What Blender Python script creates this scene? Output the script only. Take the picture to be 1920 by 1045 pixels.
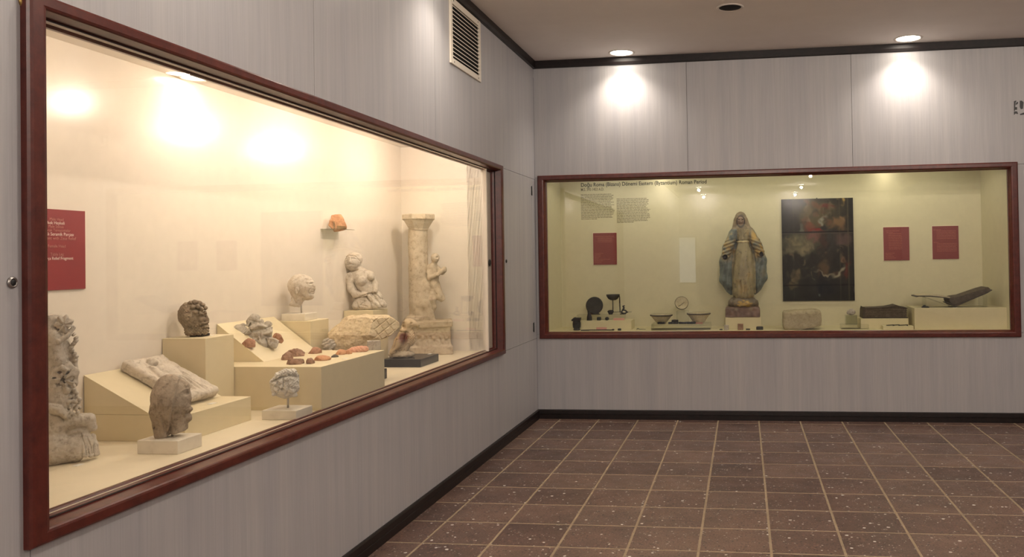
import bpy, bmesh, math, random
import numpy as np
from mathutils import Vector, Matrix

for _o in list(bpy.data.objects): bpy.data.objects.remove(_o)
scene = bpy.context.scene
C = scene.collection
rnd = random.Random(7)

# ---------------------------------------------------------------- camera (solved from the floor grid and both walls)
F_PX, PPX, PPY = 1582.33, 1184.26, 460.68
CAM = np.array([2.11228, -8.46948, 1.63877])
RV = np.array([0.99123933, 0.13107777, -0.01622397])
UV = np.array([0.01787057, -0.01139539, 0.99977537])
FV = np.array([-0.13086345, 0.99130659, 0.013638])
cd = bpy.data.cameras.new('camera'); cam = bpy.data.objects.new('camera', cd); C.objects.link(cam)
cam.matrix_world = Matrix(((RV[0], UV[0], -FV[0], CAM[0]), (RV[1], UV[1], -FV[1], CAM[1]), (RV[2], UV[2], -FV[2], CAM[2]), (0, 0, 0, 1)))
cd.sensor_width = 36.0; cd.lens = F_PX / 1920 * 36
cd.shift_x = -(PPX - 960) / 1920; cd.shift_y = -(522.5 - PPY) / 1920
cd.clip_start = 0.05; cd.clip_end = 100
scene.camera = cam

# ---------------------------------------------------------------- world, exposure, light levels
w = bpy.data.worlds.new('world'); scene.world = w; w.use_nodes = True
w.node_tree.nodes['Background'].inputs[0].default_value = (0.8, 0.85, 1, 1)
w.node_tree.nodes['Background'].inputs[1].default_value = 0.05
vs = scene.view_settings
vs.view_transform = 'Standard'; vs.look = 'None'; vs.gamma = 1.0; vs.use_curve_mapping = False
vs.exposure = 0.0
WARM = (1.0, 0.88, 0.76)
CASE_WARM = (1.0, 0.885, 0.755)
ROOM_WASH_W = 66       # wall-washing ceiling downlights
ROOM_DOWN_W = 92       # general ceiling downlights, out of view
CASE_LEFT_W = 19       # downlights in the left showcase
FILL_TUBE_W = 9.5
CASE_BACK_W = 1.4        # downlights in the far showcase

# ---------------------------------------------------------------- maths helpers: image ray <-> place
def ray(u, v): return FV + RV * (u - PPX) / F_PX - UV * (v - PPY) / F_PX
def hit(u, v, ax, val):
    d = ray(u, v); return CAM + d * ((val - CAM[ax]) / d[ax])
def pj(X):
    d = np.asarray(X, float) - CAM; z = d @ FV
    return PPX + F_PX * (d @ RV) / z, PPY - F_PX * (d @ UV) / z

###

What the task requires:
Repeat only the lines between the start of the data and the line with "from mathutils import Vector, Matrix", including those two lines, and skip the pictures.

Completed exercise:
What Blender Python script creates this scene? Output the script only. Take the picture to be 1920 by 1045 pixels.
import bpy, bmesh, math, random
import numpy as np
from mathutils import Vector, Matrix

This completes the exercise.